Helmus is on the development team for the Static-99R, the STABLE-2007 and the ACUTE-2007; these scales are the most frequently used tools globally to assess sexual offenders for probability to reoffend. She recently joined the development team for the first risk assessment scale for child pornography offenders called the Child Pornography Offender Risk Tool (CPORT), and for the Violence Risk Appraisal Guide-Revised, a scale used for violent offences generally.
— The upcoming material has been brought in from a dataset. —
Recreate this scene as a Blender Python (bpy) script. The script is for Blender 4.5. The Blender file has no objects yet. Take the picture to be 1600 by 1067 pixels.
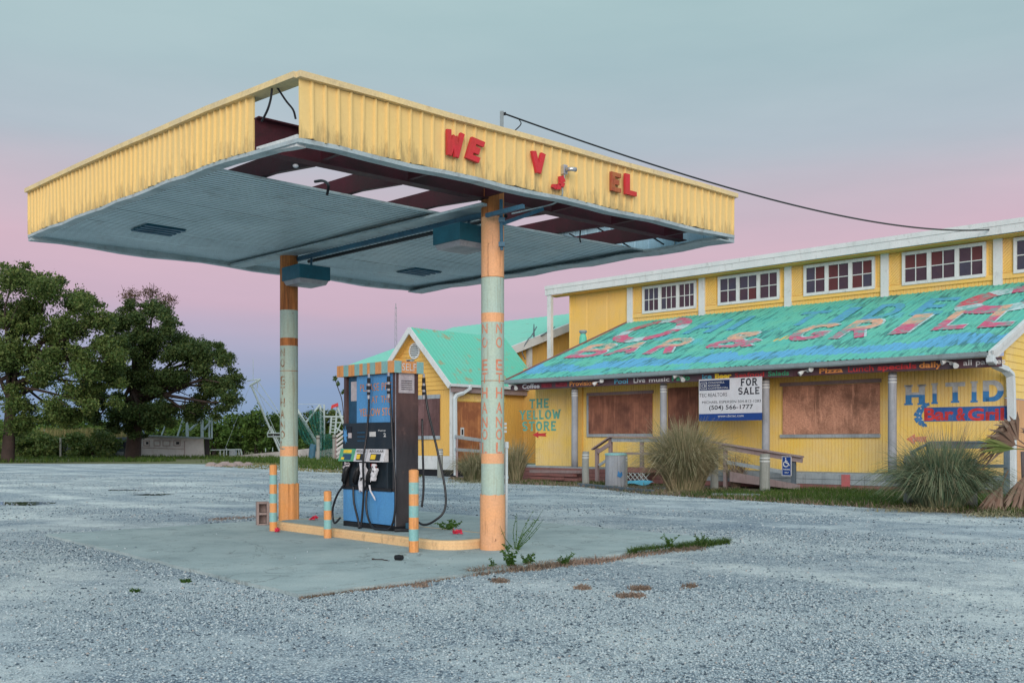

Helmus wants to improve these risk assessment scales for Canada’s Indigenous people. In June 2018, the Supreme Court of Canada asked researchers to determine if risk assessment scales accurately apply to Indigenous offenders. Most risk assessment scales predict reoffending worse for Indigenous offenders than non-Indigenous offenders.
“We have no real idea why this happens. It’s likely a combination of discrimination and prejudice in the system, and unique cultural differences that our scales are not doing a good job of assessing. That’s why it’s complicated. The risk assessment scales are not working as well as we want, but to throw them out, that could do more harm” says Helmus.
Risk assessment scales may be protective by preventing further discriminatory assessments with Indigenous offenders. Helmus finds that when professionals use their own judgement without scales they over estimate risk for Indigenous offenders.
“The goal is higher accuracy. Structured risk assessments increase accuracy and consistency. You don’t want someone’s risk results to be based on which particular psychologist did their assessment. You want methods of assessment to be applied consistently no matter who’s doing the evaluation. Moving forward, we need to be humbler and more cautious, while understanding the current limitations of the research, when assessing Indigenous offenders,” says Helmus.
Dr. Maaike Helmus joined SFU’s School of Criminology in September 2018. She holds a PhD in Forensic Psychology from Carleton University in Ottawa. Her dissertation titled, Developing and Validating a Risk Assessment Scale to Predict Inmate Placements in Administrative Segregation in the Correctional Service of Canada, won the Governor General’s Gold Medal for graduate work in 2015. Her research focuses include Offender risk assessment; sex offenders; statistics; prediction; recidivism; Indigenous offenders; meta-analysis.
Dr. Maaike Helmus primarily teaches research methods and statistics courses, seminars on offender risk assessment, and psychological perspectives on criminal behaviour. When Dr. Helmus is not in the office, she’s working from home with her two cats, Crème Brule and Cupcake snuggled at her feet.